Fazáns nos habla de un reencuentro, o también, podríamos decir de un (des) encuentro entre Manuel, un escritor que ya no escribe, alguien que deambula, como un fantasma, por las calles de su juventud, se mueve por un espacio que ya no reconoce, que le resulta extraño, que ya ha dejado de pertenecer, y se topará con su pasado, con sus amigos de antes, con Claudia, una ex yonqui, y David, su novio y músico. A partir de ese instante, los tres se juntaran, compartir una casa en la playa, y saldrán de fiesta, escucharán música y se moverán juntos, como si fuese un tiempo de recuerdo, un verano para sentir aquello que ya no sienten, un verano de solitud interior, de estados de ánimo tristes, vacíos, anulados, como si aquel tiempo los hubiera consumido para el resto de su vida. Hablarán poco, quizás las palabras ya no salen, o no saben que decirse, porque se les acabaron las ideas, o cualquier cosa que digan les parece de más, o les puede llevar a situaciones incómodas, situaciones para que las que no están preparados, y a recordar momentos a los que no quieren volver, porque el pasado pesa, hace daño, porque ahora, ese tiempo es diferente, oscuro y muy terrible.

Fazáns maneja su película con valentía y aplomo, mueve a sus tres personajes, o lo que queda de ellos, vagando como almas espectrales a la espera de algo o alguien, que saben de antemano que no reencontrarán o se fue para no volver jamás, estructurando esta película sobre el tiempo, sobre lo que fuimos y ya nos seremos, a través de la música, una score de bandas gallegas (incluso la propia directora se pare un tema) en la que escuchamos rock urbano, o el tema de “El huerfanito” (cantada por una increíble Nerea Barros) canción que va como anillo a estos tres huérfanos y náufragos de su propia vida, almas en tránsito a no se sabe a qué limbo o qué dimensión. El trío protagonista encabeza por una inconmensurable Nerea Barros (que ya habíamos tomado medida de su talento como esa mujer rota, sevillana y rural de los setenta que hacía en La isla mínima) se convierte en esa Claudia dolorida, ausente y triste, que se nos muestra cansada y abatida, como buscando un refugio imposible de hallar, en una búsqueda fraudulenta por encontrar algo de paz en su vida, le acompaña Alberto Rolán como Manuel, el viajero sin viaje, el sonámbulo perdido y sin ilusión, el escritor que recuerda que escribía, el vivo-muerto, con ese pelo alborotado, esa barba salvaje y esos polvos de auxilio, y completando el trío tenemos a Xosé Barato, otra alma en pena, otro más, otro que se mueve por inercia, sin apenas ilusión, alejado de lo que fue, de aquel joven que se iba a comer el mundo, aquel joven del que ya no se acuerda nadie, ni él mismo, y la inquietante y oscura presencia del siempre magistral Antonio Durán “Morris” como Dante (una especie de “Madre superiora”, el personaje que interpretaba Peter Mullan en Trainspotting).

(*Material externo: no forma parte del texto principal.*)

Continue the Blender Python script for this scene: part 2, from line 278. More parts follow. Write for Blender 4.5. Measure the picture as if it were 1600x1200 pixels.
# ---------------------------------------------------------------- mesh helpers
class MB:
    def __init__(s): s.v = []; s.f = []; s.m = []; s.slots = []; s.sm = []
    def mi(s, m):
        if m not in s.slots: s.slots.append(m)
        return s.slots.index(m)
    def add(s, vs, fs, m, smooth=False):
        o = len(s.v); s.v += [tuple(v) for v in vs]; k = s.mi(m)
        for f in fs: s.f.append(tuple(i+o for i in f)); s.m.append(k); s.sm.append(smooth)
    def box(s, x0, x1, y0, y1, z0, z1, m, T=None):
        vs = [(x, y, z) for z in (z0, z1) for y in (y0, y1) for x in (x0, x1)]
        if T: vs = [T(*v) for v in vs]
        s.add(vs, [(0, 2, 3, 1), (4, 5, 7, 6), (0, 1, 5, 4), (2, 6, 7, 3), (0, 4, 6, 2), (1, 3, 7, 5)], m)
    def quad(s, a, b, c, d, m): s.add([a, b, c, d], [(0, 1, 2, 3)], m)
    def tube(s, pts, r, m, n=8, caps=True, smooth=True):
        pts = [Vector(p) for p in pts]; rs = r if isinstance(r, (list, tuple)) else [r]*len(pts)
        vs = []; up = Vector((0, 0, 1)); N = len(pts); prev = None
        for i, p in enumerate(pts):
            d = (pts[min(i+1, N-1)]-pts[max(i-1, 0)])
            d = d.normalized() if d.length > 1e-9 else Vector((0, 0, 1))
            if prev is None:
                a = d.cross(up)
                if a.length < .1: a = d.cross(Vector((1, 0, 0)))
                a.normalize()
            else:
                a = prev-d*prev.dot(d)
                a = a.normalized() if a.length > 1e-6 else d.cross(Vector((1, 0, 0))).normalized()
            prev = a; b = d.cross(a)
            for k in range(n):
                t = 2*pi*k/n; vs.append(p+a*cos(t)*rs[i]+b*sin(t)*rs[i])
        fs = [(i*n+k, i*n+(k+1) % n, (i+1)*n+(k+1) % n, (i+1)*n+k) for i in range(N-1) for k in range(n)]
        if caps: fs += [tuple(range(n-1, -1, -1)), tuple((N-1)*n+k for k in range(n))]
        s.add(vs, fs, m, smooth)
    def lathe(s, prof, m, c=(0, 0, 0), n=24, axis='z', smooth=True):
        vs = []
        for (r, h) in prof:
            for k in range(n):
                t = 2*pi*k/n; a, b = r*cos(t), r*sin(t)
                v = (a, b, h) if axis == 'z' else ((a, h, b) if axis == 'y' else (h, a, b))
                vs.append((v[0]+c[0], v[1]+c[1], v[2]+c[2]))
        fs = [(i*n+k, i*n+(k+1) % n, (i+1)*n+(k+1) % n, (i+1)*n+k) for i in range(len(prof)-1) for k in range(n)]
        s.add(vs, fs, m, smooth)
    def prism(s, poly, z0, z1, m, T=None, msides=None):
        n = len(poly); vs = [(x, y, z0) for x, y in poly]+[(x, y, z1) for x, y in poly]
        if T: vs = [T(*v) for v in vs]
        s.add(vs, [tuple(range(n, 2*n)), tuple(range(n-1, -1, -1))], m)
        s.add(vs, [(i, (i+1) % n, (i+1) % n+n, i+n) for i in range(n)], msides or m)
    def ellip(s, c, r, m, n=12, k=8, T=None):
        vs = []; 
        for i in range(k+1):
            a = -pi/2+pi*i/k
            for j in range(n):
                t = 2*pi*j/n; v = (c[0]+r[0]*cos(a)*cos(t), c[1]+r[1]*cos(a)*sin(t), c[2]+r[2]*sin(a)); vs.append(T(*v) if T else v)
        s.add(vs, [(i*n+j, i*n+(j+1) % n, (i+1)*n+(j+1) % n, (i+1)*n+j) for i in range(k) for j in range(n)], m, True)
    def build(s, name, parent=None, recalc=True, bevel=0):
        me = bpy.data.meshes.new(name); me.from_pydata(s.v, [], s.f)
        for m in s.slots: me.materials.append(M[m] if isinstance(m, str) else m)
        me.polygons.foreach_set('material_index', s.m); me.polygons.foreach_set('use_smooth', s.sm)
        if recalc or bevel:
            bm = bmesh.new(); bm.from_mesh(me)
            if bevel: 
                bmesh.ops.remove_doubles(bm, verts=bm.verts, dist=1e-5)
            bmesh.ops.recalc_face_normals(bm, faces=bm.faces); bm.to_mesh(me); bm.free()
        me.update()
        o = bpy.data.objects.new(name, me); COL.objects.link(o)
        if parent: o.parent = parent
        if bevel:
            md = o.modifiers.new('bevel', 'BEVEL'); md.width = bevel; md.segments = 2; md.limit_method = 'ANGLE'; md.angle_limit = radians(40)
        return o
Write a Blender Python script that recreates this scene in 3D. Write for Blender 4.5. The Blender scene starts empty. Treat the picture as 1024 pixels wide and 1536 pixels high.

El formato 16 mm impone esa intimidad en el interior de los personajes, junto a esa luz rota y dormida, de ese tiempo detenido, sin tiempo y sin vida, obra del cinematógrafo Alberte Branco (autor de la luz de Las altas presiones y Os fenómenos) y su duración, apenas 73 minutos, condensan ese tiempo de espera o de nada, ese tiempo que se va o ya se ha acabado, donde el pasado pesa y daña, el futuro no llegará, y el presente se ha transformado en un día eterno sin más, en una jornada interminable, donde las cosas suceden de forma invisible, casi imperceptible, como si sus vidas, aquellas que antaño estaban llenas de vida, juventud, pero también, de desfase y muchas drogas, como si nada existiera, ni ellos mismos siquiera, hubiese consumido sus almas, las hubiera vaciado, y ahora sólo tienen esos restos del naufragio, restos sin más, cuerpos desnudos y llenos de cicatrices físicas e interiores, que se alimentan de tristeza y dolor, en una marejada ingobernable de recuerdos, de sonrisas tristes, de melancolía, de amigos que se quedaron en el camino, y momentos, sólo momentos amontonados sin capacidad para descifrarlos, para retenerlos de alguna manera, para revivirlos.